Thursday, June 28, 2012



Don't reform the Lords - abolish them!

The UK government has published its House of Lords Reform Bill, designed to shift the archaic House of Lords to an 80% elected chamber over the course of three elections. This is a slight improvement over the current situation of a 100% unelected chamber - but not much of one. Firstly, while elected, the term of ~15 years means that members of the new house will be completely unaccountable to voters. Secondly, 20% of them, plus the bigot Bishops, will still be unelected, appointed by a "neutral" appointments commission (who will stack it with the donors and cronies of the government of the day). Finally, the government will be able to appoint people to the Lords to be Ministers - meaning Ministers who are unelected and absolutely unaccountable to the people.

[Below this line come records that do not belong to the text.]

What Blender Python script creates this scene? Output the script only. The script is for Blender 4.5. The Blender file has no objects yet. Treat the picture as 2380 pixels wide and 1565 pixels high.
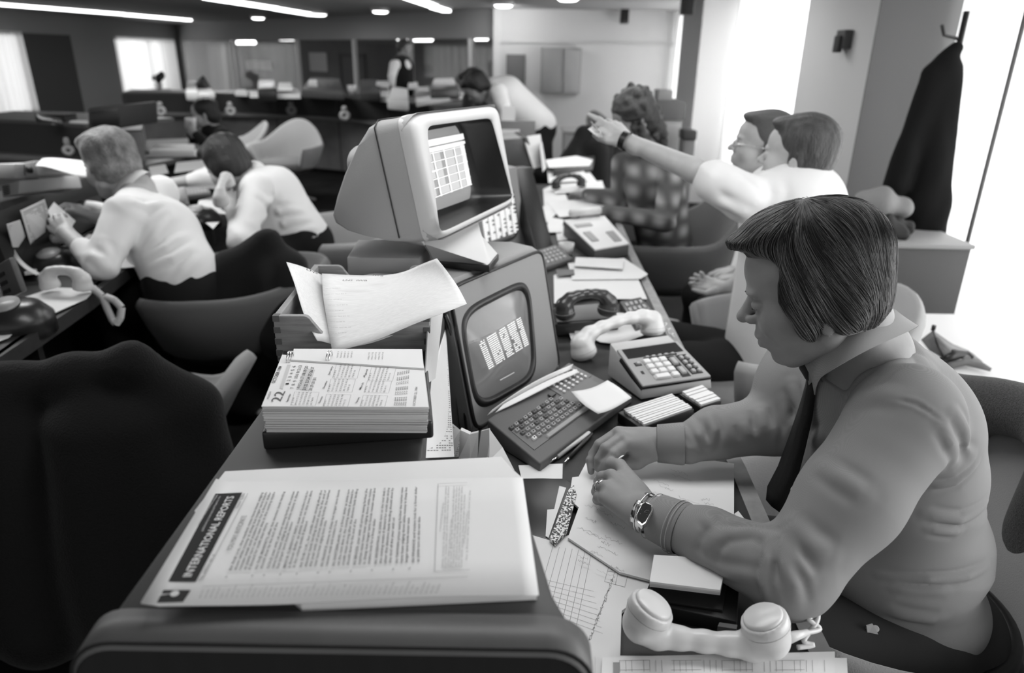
import bpy, bmesh, math, random
import numpy as np
from math import sin, cos, pi, atan, radians, sqrt
from mathutils import Matrix, Vector
S = bpy.context.scene
COL = S.collection
rnd = random.Random(7)

# ---------------------------------------------------------------- camera
FPX, CAMH = 1655.0, 1.5
TH, RO = atan(652/1655), atan(70/4240)
c_, s_ = cos(TH), sin(TH)
FWD = np.array([0, c_, -s_])
_r0, _u0 = np.array([1., 0, 0]), np.array([0, s_, c_])
RGT = _r0*cos(RO) + _u0*sin(RO)
UPV = -_r0*sin(RO) + _u0*cos(RO)
CPOS = np.array([0, 0, CAMH])
cam = bpy.data.cameras.new('camera')
camo = bpy.data.objects.new('camera', cam); COL.objects.link(camo)
m = Matrix.Identity(4)
for i in range(3):
    m[i][0], m[i][1], m[i][2], m[i][3] = RGT[i], UPV[i], -FWD[i], CPOS[i]
camo.matrix_world = m
cam.sensor_width = 36; cam.lens = FPX/2380*36
cam.clip_start = .05; cam.clip_end = 200
cam.dof.use_dof = True; cam.dof.focus_distance = 1.17; cam.dof.aperture_fstop = 3.2
S.camera = camo
# ---------------------------------------------------------------- colour management
S.view_settings.view_transform = 'Standard'; S.view_settings.look = 'None'
S.view_settings.gamma = 1; S.view_settings.use_curve_mapping = False
S.view_settings.exposure = 0.0
# ---------------------------------------------------------------- daylight and lamps
w = bpy.data.worlds.new('daylight'); S.world = w; w.use_nodes = True
w.node_tree.nodes['Background'].inputs[0].default_value = (1, 1, 1, 1)
w.node_tree.nodes['Background'].inputs[1].default_value = .55
def area(name, loc, look, sx, sy, watts, spread=180):
    l = bpy.data.lights.new(name, 'AREA'); l.shape = 'RECTANGLE'; l.size = sx; l.size_y = sy
    l.energy = watts; l.spread = radians(spread)
    o = bpy.data.objects.new(name, l); COL.objects.link(o); o.location = loc
    o.rotation_euler = (Vector(look)-Vector(loc)).to_track_quat('-Z', 'Y').to_euler()
    return o
area("window_daylight", (2.62, 1.5, 1.2), (0, 1.5, .9), 5.4, 1.8, 150)
area("window_daylight_far", (2.64, 7.6, 1.25), (0, 7.6, .9), 6.5, 1.7, 260)
area('left_window_daylight', (-11.5, 15, 1.4), (0, 11, 1.0), 9, 1.6, 260)
for i, (x, y, e) in enumerate([(.1, 1.5, 9.5), (-2.4, 3.2, 20), (-3.2, 7.5, 26), (-4.5, 12, 26), (.6, 5.2, 14), (.3, 3.4, 8)]):  # tube light of the room, plus unseen lamps added to brighten the desks
    area('fluorescent_and_fill', (x, y, 2.1), (x, y, 0), 1.6, .5, e*1.9)

# ---------------------------------------------------------------- pixel rays -> places
def ray(u, v): return FWD + RGT*(u-1190)/FPX - UPV*(v-782.5)/FPX
def P(u, v, z): r = ray(u, v); return CPOS + r*(z-CAMH)/r[2]
def Yp(u, v, y): r = ray(u, v); return CPOS + r*y/r[1]
def Xp(u, v, x): r = ray(u, v); return CPOS + r*x/r[0]
def Dp(u, v, d): return CPOS + ray(u, v)*d
def onp(u, v, p0, n):
    r = ray(u, v); n = np.array(n, float); return CPOS + r*np.dot(np.array(p0)-CPOS, n)/np.dot(r, n)
def V3(a): return np.array(a, float)
def unit(a): a = V3(a); return a/(np.linalg.norm(a)+1e-12)

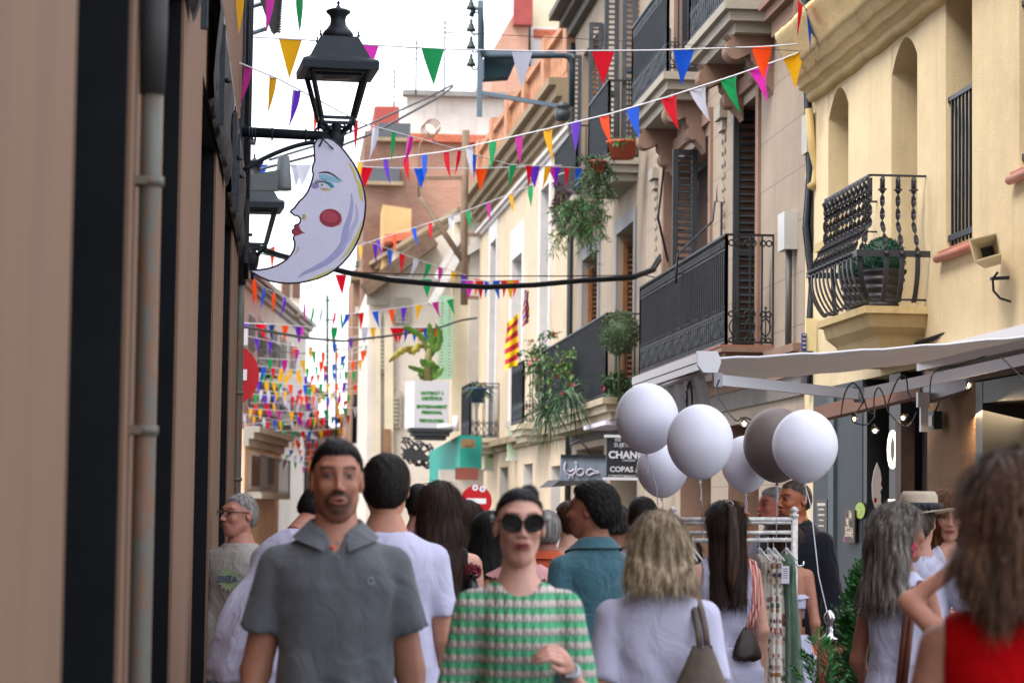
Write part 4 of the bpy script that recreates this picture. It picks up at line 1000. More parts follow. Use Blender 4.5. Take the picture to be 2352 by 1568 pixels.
bunting('bunting line nearest the camera, its largest pennants hanging level above the street', [(545, 84, 18.3), (700, 92, 18.4), (850, 104, 18.6), (1020, 113, 18.8), (1230, 118, 19), (1500, 116, 19.2), (1750, 108, 19.5), (1892, 97, 19.6)],
        [(667, 'y', 0), (845, 'k', .5), (994, 'g', 0), (1199, 'w', 0), (1385, 'r', 0), (1570, 'b', 0), (1750, 'o', 0)], (.19, .29), .006, 1)
bunting('bunting line climbing right to the yellow cornice just under the nearest one', [(822, 372, 29), (930, 360, 27), (1025, 348, 25.5), (1130, 325, 24), (1250, 298, 22.8), (1400, 262, 21.5), (1530, 224, 20.7), (1680, 176, 20), (1800, 135, 19.7), (1892, 97, 19.6)],
        [(826, 'y', .9), (886, 'p', .8, .1), (932, 'r', .8, .1), (975, 'b', .9, .1), (1025, 'r', .9), (1078, 'w', .9), (1132, 'g', .9), (1192, 'm', .9, .05), (1258, 'y', .95, .15), (1322, 'p', 1.0, .15), (1388, 'o', .95, .3), (1453, 'b', .9, .4), (1537, 'r', 1.0, .2), (1602, 'w', .95, .3), (1673, 'g', 1.0, .2), (1744, 'k', 1.1, .1), (1826, 'y', .85, -.05)], (.2, .29), .0065, 2)
bunting('short bunting line leaving the top of the photo beside the yellow cornice', [(1828, -10, 18.6), (1850, 20, 18.9), (1880, 70, 19.3), (1905, 97, 19.6)],
        [(1838, 'r', 1.15), (1859, 'b', 1.15), (1879, 'o', 1.1, -.15), (1893, 'p', 1.15, -.3)], (.2, .29), .006, 3)
bunting('bunting line sloping down to the right behind the large lantern', [(545, 143, 16.5), (640, 182, 17.5), (740, 235, 19), (830, 283, 21), (960, 318, 24), (1080, 352, 27), (1170, 378, 29), (1330, 386, 31), (1380, 365, 31.5)],
        [(570, 'm', 1.1, -.35), (627, 'y', 1.1, -.12), (684, 'p', 1.15), (727, 'o', 1.15), (818, 'r', 1.1), (866, 'w', 1.1), (904, 'g', 1.0, -.1), (945, 'm', 1.0, -.1), (1055, 'r', 1.1), (1090, 'b', 1.1), (1178, 'g', 1.0, .1), (1215, 'r', 1.1, .1), (1258, 'y', 1.0), (1280, 'p', 1.1, -.2), (1302, 'r', 1.1, -.1), (1330, 'b', .2, -.6)], (.2, .29), .006, 4)
bunting('level bunting line passing behind the moon face', [(556, 378, 31), (700, 378, 31), (900, 386, 31.5), (1100, 387, 32), (1290, 380, 32.5)],
        [(562, 'g', .2, .1), (597, 'b', .3), (683, 'w', .3), (698, 'w', .1, -.1), (841, 'r', .1, -.1), (966, 'b', .1), (1105, 'o', .1), (1226, 'p', .1), (1272, 'm', .3, .1)], (.2, .29), .006, 5)
bunting('bunting line running down left from the hanging plants', [(1300, 395, 33), (1220, 425, 34), (1170, 446, 35), (1075, 483, 37), (985, 512, 39), (860, 552, 42), (822, 565, 43)],
        [(1218, 'g', .6), (1174, 'y', .9), (1122, 'm', 1.0, .1), (1075, 'g', .8, .1), (1034, 'w', 1.0, -.1), (988, 'r', .8), (951, 'b', .8, .1), (906, 'o', .8, .1), (869, 'p', .9, .15), (828, 'y', .9, .1)], (.2, .3), .006, 6)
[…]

As with the Alternative Vote, this isn't enough to interest anyone who wants real democratic reform, while being far too much for conservatives. The reforms are thus destined to fail.

As for what should happen, I think we should start by asking what purpose the Lords serves in the modern UK. And the answer is "none". The idea of privileged representation for the aristocracy and their cronies is intolerable to a democracy. It has no place in a modern democracy. As for alternative upper houses, they have no place either. Who would they represent? While devolution has moved the UK away from being a purely unitary state, they're not yet federal, and there's not really a need for regional representation separate from the population-based Commons. And in any case the English are unlikely to admit that the Welsh, Scottish and Northern Irish (oh, and the tax-cheats of Jersey and Guernsey) are equal partners in their state and thus deserving of an equal voice in an upper house.

Elected or otherwise, an upper house simply serves no purpose in the modern UK. Which means there is only one "reform" worth doing: abolition.